[WHAT NEEDS TO BE DONE] Exactly repeat the line that contains "206, 232), 0.55)", then every line after it up to and including the final line.

★ ★ ★

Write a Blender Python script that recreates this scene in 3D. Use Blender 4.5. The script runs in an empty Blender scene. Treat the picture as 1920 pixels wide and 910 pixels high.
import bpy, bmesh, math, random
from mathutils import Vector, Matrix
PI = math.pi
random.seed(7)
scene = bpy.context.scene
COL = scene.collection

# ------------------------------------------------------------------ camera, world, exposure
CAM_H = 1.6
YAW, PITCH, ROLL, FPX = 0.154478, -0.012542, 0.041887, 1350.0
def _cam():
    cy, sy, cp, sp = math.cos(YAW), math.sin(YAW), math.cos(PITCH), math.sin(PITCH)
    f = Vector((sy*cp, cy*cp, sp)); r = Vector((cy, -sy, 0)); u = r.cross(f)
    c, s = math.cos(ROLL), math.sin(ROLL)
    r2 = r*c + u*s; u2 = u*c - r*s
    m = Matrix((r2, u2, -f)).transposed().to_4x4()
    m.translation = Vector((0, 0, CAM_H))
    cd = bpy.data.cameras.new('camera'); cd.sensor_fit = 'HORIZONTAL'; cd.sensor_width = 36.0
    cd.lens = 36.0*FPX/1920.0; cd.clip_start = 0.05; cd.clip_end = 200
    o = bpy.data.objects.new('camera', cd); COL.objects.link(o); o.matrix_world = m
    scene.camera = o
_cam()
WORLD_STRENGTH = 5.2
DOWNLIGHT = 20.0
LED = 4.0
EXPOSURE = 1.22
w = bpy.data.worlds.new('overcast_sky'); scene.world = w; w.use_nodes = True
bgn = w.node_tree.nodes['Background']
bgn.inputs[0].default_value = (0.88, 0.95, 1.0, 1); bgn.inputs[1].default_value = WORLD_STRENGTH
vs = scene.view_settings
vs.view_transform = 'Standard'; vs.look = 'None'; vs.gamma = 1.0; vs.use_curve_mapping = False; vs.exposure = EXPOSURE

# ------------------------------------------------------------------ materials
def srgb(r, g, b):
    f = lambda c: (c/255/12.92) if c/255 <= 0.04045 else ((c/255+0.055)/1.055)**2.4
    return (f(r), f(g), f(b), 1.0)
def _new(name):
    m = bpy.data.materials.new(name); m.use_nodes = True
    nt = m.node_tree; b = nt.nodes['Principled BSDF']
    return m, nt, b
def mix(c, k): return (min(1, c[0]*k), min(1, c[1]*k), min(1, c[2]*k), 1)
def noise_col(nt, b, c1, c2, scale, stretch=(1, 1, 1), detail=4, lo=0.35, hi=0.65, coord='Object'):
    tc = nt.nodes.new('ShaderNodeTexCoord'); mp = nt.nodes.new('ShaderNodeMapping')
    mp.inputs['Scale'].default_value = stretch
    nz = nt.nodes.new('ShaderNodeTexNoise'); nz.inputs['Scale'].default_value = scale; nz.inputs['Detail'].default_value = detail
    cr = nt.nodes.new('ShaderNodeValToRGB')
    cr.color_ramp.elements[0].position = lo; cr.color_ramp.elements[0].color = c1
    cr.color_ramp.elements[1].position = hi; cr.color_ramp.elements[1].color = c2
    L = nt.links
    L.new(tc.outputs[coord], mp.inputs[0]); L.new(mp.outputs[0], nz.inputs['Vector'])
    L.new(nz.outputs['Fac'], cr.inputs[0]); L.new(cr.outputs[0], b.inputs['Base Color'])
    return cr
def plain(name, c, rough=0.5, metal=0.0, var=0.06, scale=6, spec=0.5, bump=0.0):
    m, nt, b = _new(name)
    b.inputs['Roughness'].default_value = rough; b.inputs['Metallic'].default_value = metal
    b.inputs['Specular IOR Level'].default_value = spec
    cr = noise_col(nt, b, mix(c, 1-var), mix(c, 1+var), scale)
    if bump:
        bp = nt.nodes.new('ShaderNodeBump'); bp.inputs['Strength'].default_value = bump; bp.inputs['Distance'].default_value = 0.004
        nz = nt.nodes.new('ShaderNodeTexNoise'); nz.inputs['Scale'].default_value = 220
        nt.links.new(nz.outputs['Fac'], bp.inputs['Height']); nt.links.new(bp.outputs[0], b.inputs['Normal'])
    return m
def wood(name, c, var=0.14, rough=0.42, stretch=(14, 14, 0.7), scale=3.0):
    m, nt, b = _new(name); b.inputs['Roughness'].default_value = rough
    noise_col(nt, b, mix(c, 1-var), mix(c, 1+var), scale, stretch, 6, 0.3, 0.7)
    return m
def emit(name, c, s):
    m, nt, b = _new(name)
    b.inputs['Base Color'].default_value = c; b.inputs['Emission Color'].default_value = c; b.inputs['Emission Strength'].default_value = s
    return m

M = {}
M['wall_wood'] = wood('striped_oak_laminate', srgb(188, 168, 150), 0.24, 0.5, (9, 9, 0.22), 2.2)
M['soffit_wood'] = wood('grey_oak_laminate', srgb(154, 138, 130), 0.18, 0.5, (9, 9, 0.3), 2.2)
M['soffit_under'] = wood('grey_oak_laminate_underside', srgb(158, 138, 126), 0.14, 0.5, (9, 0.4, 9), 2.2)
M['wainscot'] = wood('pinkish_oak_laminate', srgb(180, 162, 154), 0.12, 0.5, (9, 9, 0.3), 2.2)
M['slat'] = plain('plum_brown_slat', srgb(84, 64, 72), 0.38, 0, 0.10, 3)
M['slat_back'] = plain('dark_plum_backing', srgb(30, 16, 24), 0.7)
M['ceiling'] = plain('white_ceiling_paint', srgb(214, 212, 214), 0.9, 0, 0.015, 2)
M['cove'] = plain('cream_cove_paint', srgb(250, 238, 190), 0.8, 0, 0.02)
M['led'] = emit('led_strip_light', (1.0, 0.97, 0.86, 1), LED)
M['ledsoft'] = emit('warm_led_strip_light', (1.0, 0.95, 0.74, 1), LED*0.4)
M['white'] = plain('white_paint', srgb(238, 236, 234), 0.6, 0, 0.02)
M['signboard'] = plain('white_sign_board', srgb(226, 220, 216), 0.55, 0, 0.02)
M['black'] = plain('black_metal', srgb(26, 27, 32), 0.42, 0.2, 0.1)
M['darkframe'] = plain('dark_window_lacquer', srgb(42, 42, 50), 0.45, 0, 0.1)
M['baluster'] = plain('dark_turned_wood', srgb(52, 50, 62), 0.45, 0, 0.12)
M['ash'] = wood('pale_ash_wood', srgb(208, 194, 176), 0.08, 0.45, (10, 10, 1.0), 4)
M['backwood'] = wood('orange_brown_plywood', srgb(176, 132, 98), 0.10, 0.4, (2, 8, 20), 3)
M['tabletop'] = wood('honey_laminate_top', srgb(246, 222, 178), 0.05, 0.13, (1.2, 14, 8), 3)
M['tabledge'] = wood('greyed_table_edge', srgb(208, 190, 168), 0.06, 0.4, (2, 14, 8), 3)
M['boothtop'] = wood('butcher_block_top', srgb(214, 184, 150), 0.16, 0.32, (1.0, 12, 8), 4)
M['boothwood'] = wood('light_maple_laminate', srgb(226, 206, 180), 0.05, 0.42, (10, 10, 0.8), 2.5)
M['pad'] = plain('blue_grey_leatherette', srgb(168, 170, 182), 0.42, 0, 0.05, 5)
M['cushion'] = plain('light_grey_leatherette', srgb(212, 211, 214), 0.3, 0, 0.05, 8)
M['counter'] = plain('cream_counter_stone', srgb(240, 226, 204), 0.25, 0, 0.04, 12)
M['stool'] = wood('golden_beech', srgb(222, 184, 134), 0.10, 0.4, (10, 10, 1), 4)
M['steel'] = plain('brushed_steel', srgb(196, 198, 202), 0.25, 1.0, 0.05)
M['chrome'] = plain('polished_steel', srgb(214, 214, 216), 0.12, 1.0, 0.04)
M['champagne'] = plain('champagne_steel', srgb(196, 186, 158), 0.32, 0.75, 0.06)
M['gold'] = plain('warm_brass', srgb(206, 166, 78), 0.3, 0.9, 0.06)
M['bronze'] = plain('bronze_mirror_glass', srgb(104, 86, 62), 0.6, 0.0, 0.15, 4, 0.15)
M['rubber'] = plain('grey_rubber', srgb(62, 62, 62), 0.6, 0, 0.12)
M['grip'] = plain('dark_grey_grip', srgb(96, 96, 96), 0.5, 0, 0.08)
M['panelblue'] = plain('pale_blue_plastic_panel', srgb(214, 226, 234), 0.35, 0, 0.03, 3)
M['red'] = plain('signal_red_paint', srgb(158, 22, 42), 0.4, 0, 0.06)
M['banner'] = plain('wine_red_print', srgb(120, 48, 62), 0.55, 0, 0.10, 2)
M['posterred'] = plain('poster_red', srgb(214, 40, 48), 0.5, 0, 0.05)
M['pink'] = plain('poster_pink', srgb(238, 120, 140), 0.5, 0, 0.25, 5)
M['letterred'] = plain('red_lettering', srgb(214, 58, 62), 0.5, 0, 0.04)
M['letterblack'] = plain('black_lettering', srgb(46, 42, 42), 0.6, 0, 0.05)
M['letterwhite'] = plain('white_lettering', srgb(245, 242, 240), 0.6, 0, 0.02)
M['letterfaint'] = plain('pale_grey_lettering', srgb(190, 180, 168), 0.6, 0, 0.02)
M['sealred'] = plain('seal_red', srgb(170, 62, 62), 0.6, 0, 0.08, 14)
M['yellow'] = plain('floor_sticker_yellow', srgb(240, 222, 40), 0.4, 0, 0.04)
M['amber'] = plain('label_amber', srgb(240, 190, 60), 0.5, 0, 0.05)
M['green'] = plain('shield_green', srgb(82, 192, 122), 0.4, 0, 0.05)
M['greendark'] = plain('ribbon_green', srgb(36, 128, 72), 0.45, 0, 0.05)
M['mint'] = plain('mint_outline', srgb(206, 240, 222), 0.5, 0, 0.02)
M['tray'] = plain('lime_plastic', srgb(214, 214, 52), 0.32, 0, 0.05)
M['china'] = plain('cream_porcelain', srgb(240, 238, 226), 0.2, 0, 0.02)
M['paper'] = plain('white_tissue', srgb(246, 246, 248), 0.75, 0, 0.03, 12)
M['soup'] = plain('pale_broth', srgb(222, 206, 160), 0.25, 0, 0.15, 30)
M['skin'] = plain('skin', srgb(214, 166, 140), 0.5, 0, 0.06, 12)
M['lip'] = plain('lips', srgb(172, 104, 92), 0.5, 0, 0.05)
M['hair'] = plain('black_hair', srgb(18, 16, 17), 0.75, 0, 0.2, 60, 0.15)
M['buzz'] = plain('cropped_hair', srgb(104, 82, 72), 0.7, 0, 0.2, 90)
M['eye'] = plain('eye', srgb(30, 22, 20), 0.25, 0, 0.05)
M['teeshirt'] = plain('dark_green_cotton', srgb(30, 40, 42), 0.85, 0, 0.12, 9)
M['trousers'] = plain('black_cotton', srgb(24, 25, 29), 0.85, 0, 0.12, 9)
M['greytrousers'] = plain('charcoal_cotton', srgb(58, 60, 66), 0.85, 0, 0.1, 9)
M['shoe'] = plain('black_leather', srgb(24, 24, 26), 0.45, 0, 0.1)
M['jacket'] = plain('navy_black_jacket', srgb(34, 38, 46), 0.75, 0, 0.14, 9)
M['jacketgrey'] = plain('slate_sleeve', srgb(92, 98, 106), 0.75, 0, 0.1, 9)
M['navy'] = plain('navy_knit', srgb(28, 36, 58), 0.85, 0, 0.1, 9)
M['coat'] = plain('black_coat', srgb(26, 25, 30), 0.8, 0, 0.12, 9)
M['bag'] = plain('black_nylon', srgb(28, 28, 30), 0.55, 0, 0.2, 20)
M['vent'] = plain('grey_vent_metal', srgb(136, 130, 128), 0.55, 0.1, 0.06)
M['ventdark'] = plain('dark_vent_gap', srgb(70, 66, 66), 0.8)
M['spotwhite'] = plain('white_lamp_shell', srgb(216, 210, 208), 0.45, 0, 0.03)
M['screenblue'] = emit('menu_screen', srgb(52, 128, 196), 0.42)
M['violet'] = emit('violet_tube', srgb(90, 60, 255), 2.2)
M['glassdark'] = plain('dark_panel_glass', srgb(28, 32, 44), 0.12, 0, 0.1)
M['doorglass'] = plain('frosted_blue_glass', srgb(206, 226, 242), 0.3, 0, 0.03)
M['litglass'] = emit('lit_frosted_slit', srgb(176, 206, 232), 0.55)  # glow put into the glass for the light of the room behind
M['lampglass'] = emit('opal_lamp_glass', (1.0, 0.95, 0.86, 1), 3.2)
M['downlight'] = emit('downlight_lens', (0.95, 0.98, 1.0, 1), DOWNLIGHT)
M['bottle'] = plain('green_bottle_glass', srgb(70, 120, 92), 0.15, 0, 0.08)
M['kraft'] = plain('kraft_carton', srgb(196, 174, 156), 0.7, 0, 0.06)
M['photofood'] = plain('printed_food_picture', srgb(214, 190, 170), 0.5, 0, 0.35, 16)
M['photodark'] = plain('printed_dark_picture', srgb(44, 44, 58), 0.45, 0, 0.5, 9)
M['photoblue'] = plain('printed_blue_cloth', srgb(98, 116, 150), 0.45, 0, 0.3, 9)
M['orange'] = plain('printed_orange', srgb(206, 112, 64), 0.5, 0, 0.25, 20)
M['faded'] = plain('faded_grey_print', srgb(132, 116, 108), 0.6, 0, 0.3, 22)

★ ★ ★

[FINISHED EXERCISE]
M['litglass'] = emit('lit_frosted_slit', srgb(176, 206, 232), 0.55)  # glow put into the glass for the light of the room behind
M['lampglass'] = emit('opal_lamp_glass', (1.0, 0.95, 0.86, 1), 3.2)
M['downlight'] = emit('downlight_lens', (0.95, 0.98, 1.0, 1), DOWNLIGHT)
M['bottle'] = plain('green_bottle_glass', srgb(70, 120, 92), 0.15, 0, 0.08)
M['kraft'] = plain('kraft_carton', srgb(196, 174, 156), 0.7, 0, 0.06)
M['photofood'] = plain('printed_food_picture', srgb(214, 190, 170), 0.5, 0, 0.35, 16)
M['photodark'] = plain('printed_dark_picture', srgb(44, 44, 58), 0.45, 0, 0.5, 9)
M['photoblue'] = plain('printed_blue_cloth', srgb(98, 116, 150), 0.45, 0, 0.3, 9)
M['orange'] = plain('printed_orange', srgb(206, 112, 64), 0.5, 0, 0.25, 20)
M['faded'] = plain('faded_grey_print', srgb(132, 116, 108), 0.6, 0, 0.3, 22)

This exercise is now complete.